I got my friends of around my age but somehow they form cliques which i extremely detest because that prevent me from mixing around a larger group of people. After some time in Perth, i wonder whether we are really friends or we coincidentally are in the same church and therefore end up as friends. I couldn't understand how my so called 'gentile' friends could often ask me on MSN about how my life is going in Perth while i hear almost none from my own brothers and sisters. Of course there are some who do bother but then i couldn't help but wonder about those whom i see every week. I know that everybody is busy but if i'm really your dear sister, wouldn't you be concerned about whether i'm still alive in Perth?

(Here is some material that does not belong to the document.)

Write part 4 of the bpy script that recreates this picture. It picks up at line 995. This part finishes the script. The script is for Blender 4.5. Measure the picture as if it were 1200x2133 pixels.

I feel that the 'i will miss you' and 'take care my dear friend' seem so hypocritical after some time.

Ok, i digress. When i look back, i think that if not for church, i wouldn't have kept contact with many of the people i know. Sure, there are of course that small circle of friends that i have but then until now, even me being in church for as long as i remember, i couldn't exactly find a sister who i can fully confide in. 19 freaking years and i couldn't find a sister to confide in. I must be pathetic yeah?

Sometimes, i know that i'm in the True church but then i wonder why i would feel so distanced, like a solitary soul. Ain't we supposed to be a family where love grows? Although i constantly remind myself that i'm in church to worship the Lord, who doesn't want to feel comfortable and at home?

Maybe i should stop whining given that God had blessed my family immersely. I think i should start counting my blessings again lest i forget.